The consequence of a contractor being in culpable delay is usually that it becomes required to pay liquidated damages for delay, at a rate specified in the contract. Where wind farm projects are concerned, it is usually possible, before entering into a construction or supply contract, to model likely losses should there be delay in the turbines being able to produce power. Setting the rates for delay liquidated damages is more complicated where a project is being procured via a multi-package strategy. A delay caused by any single package contractor could delay the entire project. It is unlikely to be commercially viable for an individual package contractor to compensate the employer/developer for such delay to the project as a whole but the rate of liquidated damages still needs to provide such contractor with a strong commercial incentive to avoid or minimise delay.

So long as a liquidated damages provision may be seen as protecting the employer’s legitimate commercial interests, without imposing an exorbitant or manifestly excessive penalty on a contractor, the provision will be upheld under English law. The risk of a liquidated damages clause being unenforceable, or “struck down as a penalty”, is heightened where the amount payable is not linked to the extent of the default and the loss. For example, if a contract provides that liquidated damages of £100,000 per day are payable whether one turbine is brought into operation late, or whether all the turbines are brought into operation late, the provision may be open to attack due to its non-discriminatory application.3
 

The Future: Floating Offshore Wind

The offshore wind sector has been characterised by a tremendous pace of technological advance, including a relentless increase in turbine size, matched by advances in tower height and blade length. The next frontier is floating offshore turbines designed to be placed in deep water, where they are not fixed into the seabed. There are numerous advantages to floating offshore power being developed, including time and cost savings associated with avoiding the need to construct foundations, reduced environmental impacts and the ability to locate wind farms in previously inaccessible, high wind-speed locations.

This next-generation of turbines has the potential to reduce significantly the time and cost of construction.  The absence of foundations reduces the risk of poor seabed conditions delaying completion. Although that risk will be replaced by those accompanying the need for mooring cables and anchors to tether each turbine in place. Test projects for floating offshore wind in Scotland and elsewhere have been successful with further investment into the sector continuing to flow.

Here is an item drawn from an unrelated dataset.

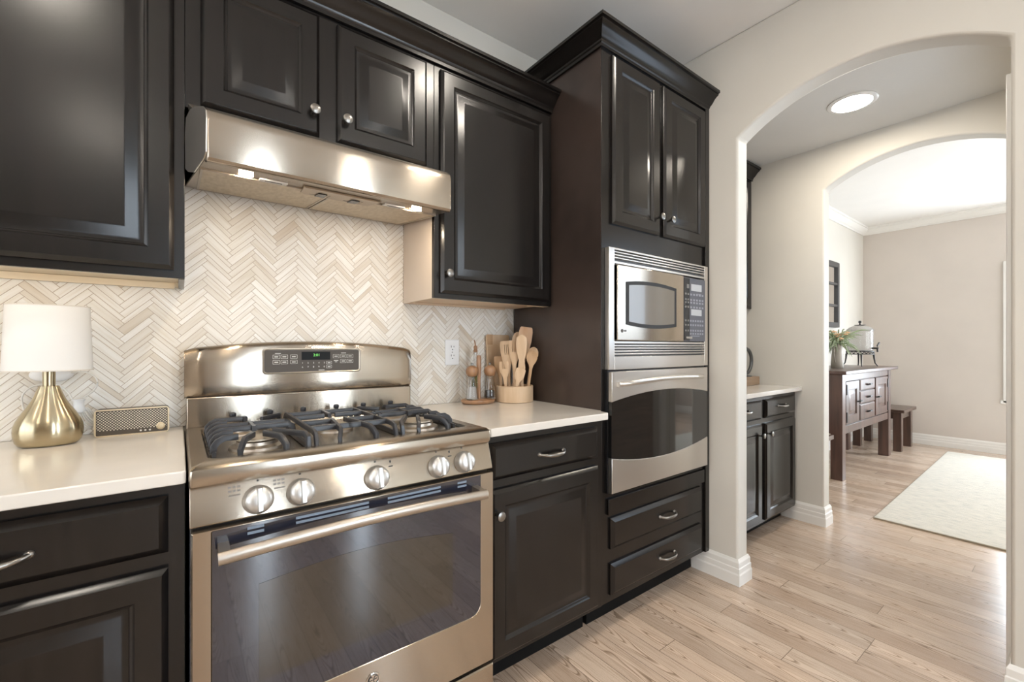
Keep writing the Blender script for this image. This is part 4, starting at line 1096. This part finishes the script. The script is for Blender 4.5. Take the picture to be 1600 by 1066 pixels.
# ================================================================== IN THE PASSAGE
rl = thing('recessed_light', 'round recessed ceiling light glowing in the passage ceiling', 'light', (2.868, .768, 2.4815))
MB().lathe((2.868, .768, 2.4735), [(.110, .008), (.110, .004), (.104, .001), (.088, 0), (.086, .003), (.086, .008)], 40).build('trim_ring', M['trim'], rl, smooth=True, ang=40)
MB().lathe((2.868, .768, 2.4755), [(.0855, 0), (.0855, .004), (.002, .004)], 40).build('lens', M['can_passage'], rl)
bx = thing('wooden_riser', 'small wooden riser box on the passage countertop beside the wall', 'box', (3.15, 1.53, .9032))
MB().box(2.985, 3.305, 1.425, 1.590, .9032, .9622).build('block', M['tray_wood'], bx, bevel=.003)
rg2 = thing('ring_ornament', 'dark metal ring ornament standing on the wooden riser in the passage', 'ornament', (3.215, 1.478, .9624))
rp = [(3.208 + .088 * cos(2*pi*i/40), 1.478, 1.072 + .088 * sin(2*pi*i/40)) for i in range(40)]
MB().sweep(rp, [(.012 * cos(2*pi*i/8), .012 * sin(2*pi*i/8)) for i in range(8)], up=(0, 1, 0), closed=True).build('ring', M['dark_metal'], rg2, smooth=True, ang=60)
MB().lathe((3.208, 1.478, .9624), [(.04, 0), (.04, .006), (.010, .010), (.009, .022), (.003, .023)], 20).build('foot', M['dark_metal'], rg2, smooth=True)

# ================================================================== IN THE DINING ROOM
sb = thing('sideboard', 'rustic reddish-brown sideboard with two doors and three small drawers', 'sideboard', (5.38, 1.53, 0))
SX0, SX1, SY0, SY1 = 4.60, 6.14, 1.300, 1.745
for x0 in (SX0, SX1 - .09):
    for y0 in (SY0, SY1 - .09):
        MB().box(x0, x0 + .085, y0, y0 + .09, 0, .929).build('leg', M['sideboard'], sb, bevel=.003)
MB().box(SX0 + .004, SX0 + .03, SY0 + .09, SY1 - .09, .40, .929).box(SX1 - .034, SX1 - .008, SY0 + .09, SY1 - .09, .40, .929).box(SX0 + .03, SX1 - .034, SY0 + .02, SY1 - .01, .44, .929).box(SX0 + .085, SX1 - .09, SY0 + .006, SY0 + .02, .40, .470).box(SX0 + .085, SX1 - .09, SY0 + .006, SY0 + .02, .870, .929).build('carcass', M['sideboard'], sb, bevel=.002)
MB().box(4.562, 6.255, 1.262, 1.775, .930, .963).build('top', M['sideboard'], sb, bevel=.006)
def sdoor(x0, x1, hx, hinge_x):
    d = MB().loops(rect_loops(x0, x1, .480, .862, [(0, .016), (0, .003), (.003, 0), (.075, 0), (.080, .010), (.092, .010), (.115, .002), (.118, .002)], SY0 + .002)).build('door', M['sideboard'], sb, smooth=True, ang=25)
    MB().sweep([(hx - .035, SY0 - .000, .665), (hx - .028, SY0 - .022, .672), (hx + .028, SY0 - .022, .672), (hx + .035, SY0 - .000, .665)], [(.006, -.006), (.006, .006), (-.006, .006), (-.006, -.006)]).build('handle', M['black_iron'], d)
    for z in (.545, .790): MB().box(hinge_x - .012, hinge_x + .012, SY0 - .004, SY0 + .0015, z - .045, z + .045).build('hinge', M['black_iron'], d)
sdoor(4.705, 5.075, 5.035, 4.718)
sdoor(5.600, 6.030, 5.635, 6.018)
for z0, z1 in ((.480, .625), (.635, .750), (.760, .862)):
    d = MB().loops(rect_loops(5.110, 5.565, z0, z1, [(0, .016), (0, .004), (.008, 0), (.010, 0)], SY0 + .002)).build('drawer', M['sideboard'], sb, smooth=True, ang=25)
    zc = (z0 + z1) / 2
    MB().sweep([(5.30, SY0, zc - .006), (5.308, SY0 - .022, zc + .004), (5.367, SY0 - .022, zc + .004), (5.375, SY0, zc - .006)], [(.006, -.006), (.006, .006), (-.006, .006), (-.006, -.006)]).build('handle', M['black_iron'], d)

def stool(label, x0, x1, y0, y1, top):
    t = thing('wooden_stool', label, 'stool', ((x0 + x1) / 2, (y0 + y1) / 2, 0), 'dark stools beside the sideboard')
    MB().box(x0, x1, y0, y1, top - .034, top).build('seat', M['stool'], t, bevel=.004)
    for a in (x0 + .03, x1 - .105):
        for b_ in (y0 + .03, y1 - .105):
            MB().box(a, a + .075, b_, b_ + .075, 0, top - .0342).build('leg', M['stool'], t, bevel=.003)
    MB().box(x0 + .105, x1 - .105, y0 + .045, y0 + .070, top - .11, top - .0345).box(x0 + .105, x1 - .105, y1 - .070, y1 - .045, top - .11, top - .0345).box(x0 + .045, x0 + .07, y0 + .105, y1 - .105, top - .11, top - .0345).box(x1 - .07, x1 - .045, y0 + .105, y1 - .105, top - .11, top - .0345).build('apron', M['stool'], t, bevel=.002)
stool('dark wooden stool to the right of the sideboard against the dining wall', 6.375, 6.935, 1.235, 1.74, .470)
stool('dark wooden stool left of the sideboard, only its end showing past the arch', 3.62, 4.205, 1.245, 1.74, .462)

rug_c = [(3.762, -.95), (6.85, -.95), (6.80, .952), (3.775, .888)]
rug = MB().prism([(x, y, .0008) for x, y in rug_c], (0, 0, .011)).build('area_rug', M['rug'], bevel=.003)
tag(rug, 'cream and sage woven area rug on the dining room floor', 'rug')
MB().sweep([(x, y, .005) for x, y in rug_c], [(.004, -.0042), (.004, .0042), (-.002, .0042), (-.002, -.0042)], closed=True).build('bound_edge', M['rug_edge'], rug)

mr = thing('pane_mirror', 'dark framed window-pane mirror hanging on the wall above the sideboard', 'mirror', (5.75, 1.78, 1.40))
fx0, fx1, fz0, fz1 = 5.34, 6.145, 1.400, 2.150
f = MB().box(fx0, fx0 + .055, 1.763, 1.7945, fz0, fz1).box(fx1 - .055, fx1, 1.763, 1.7945, fz0, fz1).box(fx0 + .055, fx1 - .055, 1.763, 1.7945, fz0, fz0 + .055).box(fx0 + .055, fx1 - .055, 1.763, 1.7945, fz1 - .055, fz1)
for k in (1, 2): f.box(fx0 + .055, fx1 - .055, 1.768, 1.790, fz0 + (fz1 - fz0) * k / 3 - .013, fz0 + (fz1 - fz0) * k / 3 + .013)
f.box((fx0 + fx1) / 2 - .013, (fx0 + fx1) / 2 + .013, 1.769, 1.790, fz0 + .055, fz1 - .055)
f.build('frame', M['mirror_frame'], mr, bevel=.003)
MB().box(fx0 + .04, fx1 - .04, 1.784, 1.788, fz0 + .04, fz1 - .04).build('mirror_pane', M['mirror'], mr)

dp = thing('drink_dispenser', 'ribbed glass drink dispenser with black tap on an iron stand', 'dispenser', (5.86, 1.50, .9632))
cx, cy = 5.86, 1.50
MB().lathe((cx, cy, 1.128), [(.105, 0), (.113, .008), (.115, .03), (.115, .20), (.112, .215), (.109, .215), (.111, .20), (.111, .03), (.105, .010), (.002, .008)], 40).build('jar', M['frost_glass'], dp, smooth=True, ang=40)
lid = MB().lathe((cx, cy, 1.344), [(.118, 0), (.120, .008), (.115, .018), (.090, .040), (.055, .055), (.020, .061), (.001, .062)], 40).build('lid', M['frost_glass'], dp, smooth=True, ang=40)
MB().lathe((cx, cy, 1.4065), [(.050, 0), (.050, .004), (.008, .006), (.006, .02), (.014, .03), (.012, .045), (.003, .05)], 20).build('lid_knob', M['black_iron'], lid, smooth=True, ang=40)
st = MB()
for z in (1.095, 1.123):
    st.sweep([(cx + .118 * cos(2*pi*i/40), cy + .118 * sin(2*pi*i/40), z) for i in range(40)], [(.004, -.004), (.004, .004), (-.004, .004), (-.004, -.004)], closed=True)
for i in range(20):
    a = 2 * pi * i / 20; b_ = 2 * pi * (i + .5) / 20
    st.tube([(cx + .118 * cos(a), cy + .118 * sin(a), 1.095), (cx + .118 * cos(b_), cy + .118 * sin(b_), 1.109), (cx + .118 * cos(a + 2*pi/20), cy + .118 * sin(a + 2*pi/20), 1.123)], .004, 6)
st.build('stand', M['black_iron'], dp)
for k in range(4):
    a = R(200 + 90 * k)
    ca, sa = cos(a), sin(a)
    MB().tube([(cx + .116 * ca, cy + .116 * sa, 1.100), (cx + .120 * ca, cy + .120 * sa, 1.05), (cx + .128 * ca, cy + .128 * sa, 1.0), (cx + .150 * ca, cy + .150 * sa, .967)], [.010, .008, .006, .0045], 8).build('leg', M['black_iron'], dp, smooth=True, ang=60)
MB().tube([(cx - .03, cy - .112, 1.158), (cx - .03, cy - .165, 1.158)], .010, 8).tube([(cx - .03, cy - .155, 1.158), (cx - .03, cy - .158, 1.120)], .008, 8).tube([(cx - .03, cy - .155, 1.158), (cx - .03, cy - .155, 1.185), (cx + .015, cy - .160, 1.215)], [.007, .007, .009], 8).build('tap', M['black_iron'], dp, smooth=True, ang=60)

pl = thing('flower_pitcher', 'galvanised pitcher with pale leaves and peach flowers on the sideboard', 'vase', (5.12, 1.49, .9632))
cx, cy = 5.12, 1.49
pt = MB().lathe((cx, cy, .9632), [(.050, 0), (.053, .004), (.050, .08), (.043, .16), (.040, .20), (.045, .232), (.042, .232), (.037, .20), (.040, .16), (.046, .08), (.046, .010), (.002, .008)], 28)
for z in (.05, .12, .19): pt.lathe((cx, cy, .9632 + z), [(.0515 - z * .055, 0), (.0535 - z * .055, .003), (.0515 - z * .055, .006)], 28)
pt.tube(spline([(cx - .045, cy, 1.175), (cx - .085, cy, 1.16), (cx - .09, cy, 1.09), (cx - .052, cy, 1.02)]), .005, 6)
pt.build('pitcher', M['pitcher'], pl, smooth=True, ang=40)
rnd = random.Random(11)
fol = MB(); fol2 = MB(); fl = MB()
z0 = 1.19
for i in range(120):
    a = rnd.uniform(0, 2*pi); reach = rnd.uniform(.05, .30) * (1.15 if cos(a) > 0 else .8); h_ = rnd.uniform(-.10, .17)
    if reach < .12: h_ = abs(h_)
    p0 = Vector((cx + rnd.uniform(-.02, .02), cy + rnd.uniform(-.02, .02), z0 - .02))
    p2 = p0 + Vector((cos(a) * reach, sin(a) * reach * .8, h_)); p1 = (p0 + p2) / 2 + Vector((0, 0, .09 + .05 * rnd.random()))
    pts = []; wd = rnd.uniform(.004, .008)
    for k in range(8):
        t = k / 7; pts.append((1-t)**2 * p0 + 2*t*(1-t) * p1 + t*t * p2)
    m = fol if rnd.random() < .55 else fol2
    m.tube(pts, [wd * (.35 + .65 * math.sin(pi * min(1, .12 + .85 * k / 7))) * (.15 if k == 7 else 1) for k in range(8)], 5)
fol.build('foliage', M['leaf'], pl); fol2.build('foliage', M['leaf_pale'], pl)
for i in range(15):
    a = rnd.uniform(0, 2*pi); r_ = rnd.uniform(.02, .12); c = Vector((cx + r_ * cos(a), cy + r_ * sin(a) * .8 - .02, z0 + rnd.uniform(.04, .14)))
    for k in range(6):
        b_ = 2*pi*k/6; fl.ball(c + Vector((.012 * cos(b_), .012 * sin(b_), .003)), .011, (1, 1, .6), 8, 6)
    fl.ball(c + Vector((0, 0, .006)), .009, (1, 1, 1), 8, 6)
fl.build('blossoms', M['petal'], pl, smooth=True, ang=60)

# ================================================================== KITCHEN CEILING LIGHTS (behind and above the camera)
for i, (x, y) in enumerate(((1.15, .66), (-.45, .40), (1.15, -1.0), (-.45, -1.2), (-1.9, .40), (-1.9, -1.2))):
    t = thing('recessed_light', 'round recessed light in the kitchen ceiling', 'light', (x, y, 2.7135), 'recessed lights in the kitchen ceiling')
    MB().lathe((x, y, 2.7055), [(.105, .008), (.105, .004), (.100, .001), (.087, 0), (.085, .003), (.085, .008)], 32).build('trim_ring', M['trim'], t, smooth=True, ang=40)
    MB().lathe((x, y, 2.7075), [(.0845, 0), (.0845, .004), (.002, .004)], 32).build('lens', M['can'], t)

Constructing offshore wind farms involves numerous risk variables, and therefore potential causes of delay. Eliminating the risk of delay is impossible. But through a combination of understanding the site and environmental conditions, the development of knowledge of optimum construction methods from experience, and identifying, engaging with and managing risk issues as-and-when they arise, the impact of potentially delaying events can be substantially reduced.

 

1 This contractual clarity was lacking in an offshore wind farm case that made its way to the UK Supreme Court: MT Højgaard A/S v E.On Climate & Renewables UK Robin Rigg East Ltd [2017] UKSC 59.
2 North Midland Building Ltd v Cyden Homes Ltd [2018] EWCA Civ 1744.
3 See Braes of Doune Wind Farm (Scotland) Ltd v Alfred McAlpine Business Services Ltd [2008] EWHC 426 (TCC).